Please reference as: Maria Tamboukou. 2025. "Numbers and Narratives: The end or the beginning?', https://sites.google.com/view/numbersandnarratives/newsletter/2025/may-2025/opening-reflections
Please reference as: Maria Tamboukou. 2025. "Numbers and Narratives: The end or the beginning?', https://sites.google.com/view/numbersandnarratives/newsletter/2025/may-2025/opening-reflections
Opening Reflections: Numbers and Narratives: The end or the begining?
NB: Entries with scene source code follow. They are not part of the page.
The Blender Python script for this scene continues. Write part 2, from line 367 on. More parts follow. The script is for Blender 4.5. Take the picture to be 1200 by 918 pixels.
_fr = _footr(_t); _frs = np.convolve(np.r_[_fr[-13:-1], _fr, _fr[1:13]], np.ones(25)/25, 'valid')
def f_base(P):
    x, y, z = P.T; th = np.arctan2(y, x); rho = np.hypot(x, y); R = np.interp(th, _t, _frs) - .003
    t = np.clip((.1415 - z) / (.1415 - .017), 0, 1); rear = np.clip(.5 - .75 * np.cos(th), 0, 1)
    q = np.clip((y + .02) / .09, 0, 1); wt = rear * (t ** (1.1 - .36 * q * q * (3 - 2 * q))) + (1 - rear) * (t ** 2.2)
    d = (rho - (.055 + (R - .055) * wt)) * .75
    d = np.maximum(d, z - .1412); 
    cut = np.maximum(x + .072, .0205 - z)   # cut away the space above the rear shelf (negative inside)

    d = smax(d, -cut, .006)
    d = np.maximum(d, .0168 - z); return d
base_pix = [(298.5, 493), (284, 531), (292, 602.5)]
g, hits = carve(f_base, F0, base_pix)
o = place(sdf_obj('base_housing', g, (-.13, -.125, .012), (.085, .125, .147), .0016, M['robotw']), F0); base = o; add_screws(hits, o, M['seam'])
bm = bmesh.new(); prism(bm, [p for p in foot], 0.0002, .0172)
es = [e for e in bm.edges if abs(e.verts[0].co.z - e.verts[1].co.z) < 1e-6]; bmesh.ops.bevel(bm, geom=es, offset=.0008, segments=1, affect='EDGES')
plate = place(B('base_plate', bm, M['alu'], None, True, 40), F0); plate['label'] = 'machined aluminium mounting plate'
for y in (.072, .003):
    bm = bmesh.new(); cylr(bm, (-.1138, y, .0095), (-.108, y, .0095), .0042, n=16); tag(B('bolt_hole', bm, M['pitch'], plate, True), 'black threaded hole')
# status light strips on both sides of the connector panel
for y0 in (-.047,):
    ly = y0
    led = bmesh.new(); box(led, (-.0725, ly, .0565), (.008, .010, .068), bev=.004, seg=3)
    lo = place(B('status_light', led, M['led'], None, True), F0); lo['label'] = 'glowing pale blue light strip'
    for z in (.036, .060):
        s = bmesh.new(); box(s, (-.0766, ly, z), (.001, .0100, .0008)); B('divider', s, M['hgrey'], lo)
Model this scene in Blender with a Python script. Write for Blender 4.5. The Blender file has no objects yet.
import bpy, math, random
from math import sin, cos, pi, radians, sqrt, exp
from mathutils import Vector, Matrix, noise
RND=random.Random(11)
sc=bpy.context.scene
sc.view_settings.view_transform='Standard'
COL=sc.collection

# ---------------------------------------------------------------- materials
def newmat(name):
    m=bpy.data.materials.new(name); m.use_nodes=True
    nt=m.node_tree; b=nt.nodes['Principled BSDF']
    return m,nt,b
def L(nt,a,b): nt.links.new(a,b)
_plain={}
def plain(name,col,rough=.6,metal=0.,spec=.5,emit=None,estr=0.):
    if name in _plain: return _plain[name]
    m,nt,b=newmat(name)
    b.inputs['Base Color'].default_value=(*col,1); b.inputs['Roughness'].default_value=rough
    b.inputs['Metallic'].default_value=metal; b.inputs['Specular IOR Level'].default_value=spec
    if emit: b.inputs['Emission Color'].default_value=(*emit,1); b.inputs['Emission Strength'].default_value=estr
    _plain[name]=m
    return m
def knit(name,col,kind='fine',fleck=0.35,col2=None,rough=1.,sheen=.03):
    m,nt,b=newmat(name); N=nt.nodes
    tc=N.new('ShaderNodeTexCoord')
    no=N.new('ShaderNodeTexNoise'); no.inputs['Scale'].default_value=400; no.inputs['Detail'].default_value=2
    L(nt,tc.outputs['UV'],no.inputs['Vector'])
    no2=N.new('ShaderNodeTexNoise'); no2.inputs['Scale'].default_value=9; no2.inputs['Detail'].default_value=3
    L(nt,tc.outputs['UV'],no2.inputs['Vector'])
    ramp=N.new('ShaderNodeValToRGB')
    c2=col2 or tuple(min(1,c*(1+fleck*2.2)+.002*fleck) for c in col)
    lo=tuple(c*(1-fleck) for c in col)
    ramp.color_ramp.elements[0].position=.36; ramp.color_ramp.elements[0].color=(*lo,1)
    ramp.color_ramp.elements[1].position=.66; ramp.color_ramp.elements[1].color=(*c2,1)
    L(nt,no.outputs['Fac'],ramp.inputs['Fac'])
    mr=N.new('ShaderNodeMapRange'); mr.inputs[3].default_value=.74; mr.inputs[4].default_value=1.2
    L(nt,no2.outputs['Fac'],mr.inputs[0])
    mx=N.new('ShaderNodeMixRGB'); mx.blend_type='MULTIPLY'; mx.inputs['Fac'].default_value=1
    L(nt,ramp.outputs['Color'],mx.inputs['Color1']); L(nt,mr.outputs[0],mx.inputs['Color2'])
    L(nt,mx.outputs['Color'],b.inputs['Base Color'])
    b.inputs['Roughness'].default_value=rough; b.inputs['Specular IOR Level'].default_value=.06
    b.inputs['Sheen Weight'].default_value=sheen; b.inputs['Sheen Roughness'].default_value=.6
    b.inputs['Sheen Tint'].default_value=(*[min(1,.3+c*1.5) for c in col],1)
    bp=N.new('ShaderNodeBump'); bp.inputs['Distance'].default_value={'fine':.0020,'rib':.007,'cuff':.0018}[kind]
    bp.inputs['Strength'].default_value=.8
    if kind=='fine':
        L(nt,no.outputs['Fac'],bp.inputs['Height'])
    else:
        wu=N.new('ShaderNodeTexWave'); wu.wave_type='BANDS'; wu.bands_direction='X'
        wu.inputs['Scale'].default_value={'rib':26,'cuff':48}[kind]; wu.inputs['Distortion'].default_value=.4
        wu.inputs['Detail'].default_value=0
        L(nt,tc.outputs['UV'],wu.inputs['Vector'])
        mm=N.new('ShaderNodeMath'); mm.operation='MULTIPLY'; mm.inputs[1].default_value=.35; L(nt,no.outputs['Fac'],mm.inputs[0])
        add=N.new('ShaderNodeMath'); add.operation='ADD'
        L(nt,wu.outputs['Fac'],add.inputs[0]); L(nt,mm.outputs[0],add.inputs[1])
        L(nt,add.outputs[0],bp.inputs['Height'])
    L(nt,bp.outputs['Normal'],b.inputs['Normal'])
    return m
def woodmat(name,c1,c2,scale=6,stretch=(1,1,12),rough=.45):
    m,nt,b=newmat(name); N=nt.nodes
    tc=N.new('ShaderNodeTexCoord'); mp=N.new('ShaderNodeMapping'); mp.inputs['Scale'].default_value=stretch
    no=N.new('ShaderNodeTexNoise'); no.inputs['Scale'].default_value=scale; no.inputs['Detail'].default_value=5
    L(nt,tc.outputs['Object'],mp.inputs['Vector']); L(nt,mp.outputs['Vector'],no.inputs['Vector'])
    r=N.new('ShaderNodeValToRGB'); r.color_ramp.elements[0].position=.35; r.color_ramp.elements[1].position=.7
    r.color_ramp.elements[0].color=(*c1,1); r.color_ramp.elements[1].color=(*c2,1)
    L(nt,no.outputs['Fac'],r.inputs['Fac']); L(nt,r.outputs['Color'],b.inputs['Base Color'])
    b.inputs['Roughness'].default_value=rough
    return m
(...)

Prof. Maria Tamboukou, Major Leverhulme Research Fellow, University of East London, UK
I had the pleasure of opening the Numbers and Narratives symposium with a talk that marked the final public event of my three-year research project on women in mathematics. Rather than attempting an exhaustive summary—which would have been impossible in a single presentation—I chose to share a series of moments, discoveries, and questions that have shaped the work, and that I hoped would serve as an opening gesture to the conversations that followed throughout the day.
The project began with a relatively contained idea: a feminist genealogy of women in mathematics, traced through their auto/biographical, literary, and philosophical writings. My initial focus was on six 18th- and 19th-century European figures—Du Châtelet, Agnesi, Germain, Somerville, Lovelace, and Kovalevskaya—most of whom came from aristocratic or bourgeois backgrounds. But it quickly became clear that these tidy sociological categories weren’t enough. The lives and legacies of these women refused to fit into neat boxes, and the existing historical frameworks often obscured more than they revealed. So I turned to the notion of the assemblage—or agencement—as a way to think more fluidly about difference, connection, and historical complexity.
In the first year of the project, I unexpectedly encountered Wang Zhenyi, an 18th-century Chinese mathematician, astronomer, and poet, whose literary works remain untranslated into any European language. Her presence in the margins of the archive signaled something vital: this wasn’t just a project about recovery, but about translation—literal and conceptual—and about creating conditions for new constellations to emerge.
As I continued my research and presented early findings to audiences in different countries and disciplines, I was repeatedly struck by how little-known many of these women still are. Even in cities where they lived and worked, even among mathematicians themselves, their names were often met with surprise. I remember a dinner in Turin—after a visit to the Ambrosiana Library in Milan—where none of the Italian mathematicians I spoke with recognized the name of Maria Gaetana Agnesi. The same happened in France with Émilie du Châtelet, and in Sweden with Sofia Kovalevskaya. At a conference in Ireland, I introduced Wang Zhenyi, only to have Chinese students approach me afterward to say they had never heard of her.
This recurring forgetfulness raised one of the key questions that guided my thinking: Why is memory important? And more specifically, how are remembering and forgetting actively shaped? In response, I began working with the concept of memory machines—by which I mean the archival and narrative assemblages that create, erase, or transform memory over time.
One of the greatest surprises of the project came not from the research itself, but from the challenge of writing a book about these women. I had imagined it would come together smoothly, especially after years of archival work and biographical study. But I soon realized that writing about them together—not just as individual figures, but as part of a shared intellectual and historical field—required a different conceptual approach. Inspired by Deleuze and Guattari, I turned to the idea of a plane of consistency, where diverse elements—ideas, events, affects, bodies—could coexist without hierarchy, without being forced into a single narrative arc.
And yet, the question lingered: What, if anything, connects them? The answer came—somewhat unexpectedly—through art. I recalled Yves Klein’s 1960 photograph Leap into the Void, which stages a moment of suspended gravity, of jumping toward the unknown. That image became a metaphor for the kind of mathematical work these women were doing. Each of them, in her own way, took a leap—into disciplinary gaps, into uncharted conceptual territories, into the very structures that excluded them. They weren’t simply filling a void; they were activating it, making it a space in which thought could happen.
Their mathematical practices were acts of becoming-mathematical, not linear progressions but creative deterritorialisations of received norms. From Du Châtelet’s metaphysical physics, to Agnesi’s calculus text in the shadow of Galileo, to Germain’s acoustics, Somerville’s transdisciplinary synthesis, Lovelace’s poetical science, and Kovalevskaya’s spinning top—each moment was a step into the unknown.
So what does this mean for the present? The persistent underrepresentation of women in mathematics was one of the provocations that began this work. But I’ve come to see this project not as a solution to that problem, but as a way of thinking differently. Of imagining new conditions. By engaging with the entangled histories of these women and tracing the assemblages that made their work possible—and impossible—we can begin to reimagine the futures of mathematics: who it is for, what it can do, and how we might think and write it otherwise.
The symposium’s papers unfolded beautifully from this starting point—each one offering its own leap into the void.